Uitkeringen vormen inkomenspiek in vier grote steden
In de vier grote steden ligt de piek van de inkomensverdeling tussen de 14 tot 16 duizend euro. Deze groep bestaat vooral uit huishoudens met een uitkering (werkloosheid, bijstand, arbeidsongeschiktheid of pensioen) als belangrijkste inkomensbron. Rotterdam herbergt naar verhouding de grootste aantallen huishoudens met een inkomen tussen de 14 en 16 duizend euro, de piek is hier het hoogst. In Utrecht is de piek het laagst en minst puntig, wat aangeeft dat het aandeel Utrechtse huishoudens dat voornamelijk van een uitkering moet leven kleiner is dan in de drie andere grote steden. Wel is in Utrecht een piek zichtbaar bij de inkomensgroep tussen de 2 tot 4 duizend euro. Deze piek reflecteert het relatief grote aantal studenten in Utrecht dat rond moet komen van studiefinanciering.
Hogere inkomensongelijkheid in de vier grote steden
De inkomensongelijkheid in Nederland is relatief klein en kwam berekend met de Gini-coëfficiënt in 2015 uit op 0,29. In de vier grote steden lag de inkomensongelijkheid op een hoger niveau. In Amsterdam was de ongelijkheid het hoogst (0,37), gevolgd door Utrecht en Den Haag (respectievelijk 0,35 en 0,34). Dit komt doordat steden op inkomensvlak vaak een meer gemêleerde bevolking hebben dan minder stedelijke gemeenten. In Amsterdam wonen relatief veel huishoudens met lage inkomens, maar tegelijk ook veel huishoudens die bovenaan de inkomensladder staan. In Utrecht dragen met name de grote aantallen studenten met weinig inkomen bij aan de hogere Gini-coëfficiënt. In Rotterdam is de inkomensongelijkheid het laagst van de vier grote steden (Gini-coëfficiënt van 0,31). Naar verhouding wonen in Rotterdam weinig huishoudens met een hoog inkomen en is het aandeel met weinig inkomen groter dan in drie andere grote steden.

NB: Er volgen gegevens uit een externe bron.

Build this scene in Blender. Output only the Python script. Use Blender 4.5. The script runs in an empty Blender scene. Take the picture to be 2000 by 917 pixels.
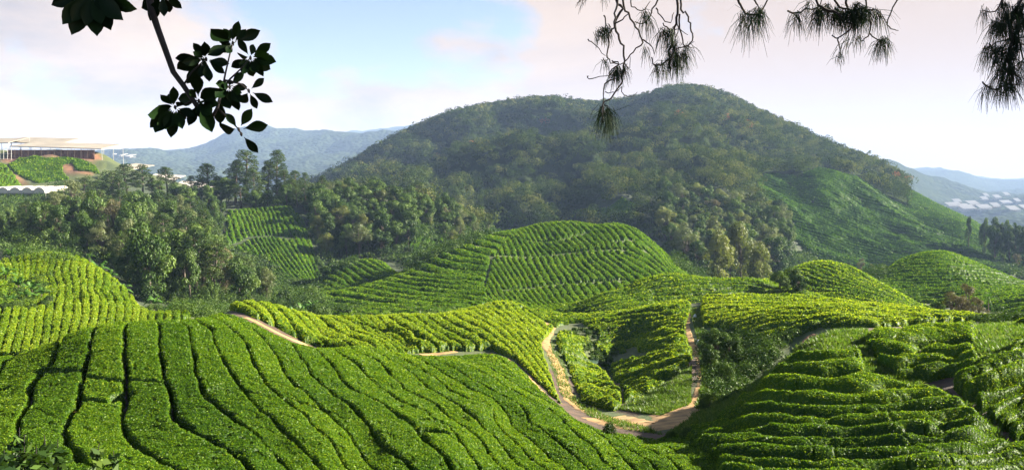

Verschillen in inkomensverloop
Het gestandaardiseerd besteedbaar inkomen van een huishouden bedroeg in 2016 in doorsnee 25,5 duizend euro. Afgezien van de trendbreuk, komt het doorsnee gestandaardiseerd inkomen in 2016 op vrijwel hetzelfde niveau uit als bij aanvang van de crisis en ligt daarmee hoger dan in het begin van deze eeuw. Landelijk gezien was het doorsnee inkomen in 2015 nog 0,4 procent lager dan in 2011. Voor de tien grote steden kwam het verschil in doorsnee inkomen tussen 2011 en 2015 uit op minder dan 3 procent. De daling in het landelijke doorsnee inkomen tot en met 2013 en het daaropvolgende herstel is ook van toepassing op de grote steden. Rotterdam, Den Haag, Tilburg, Groningen en Nijmegen blijven daarbij wel iets achter op de rest.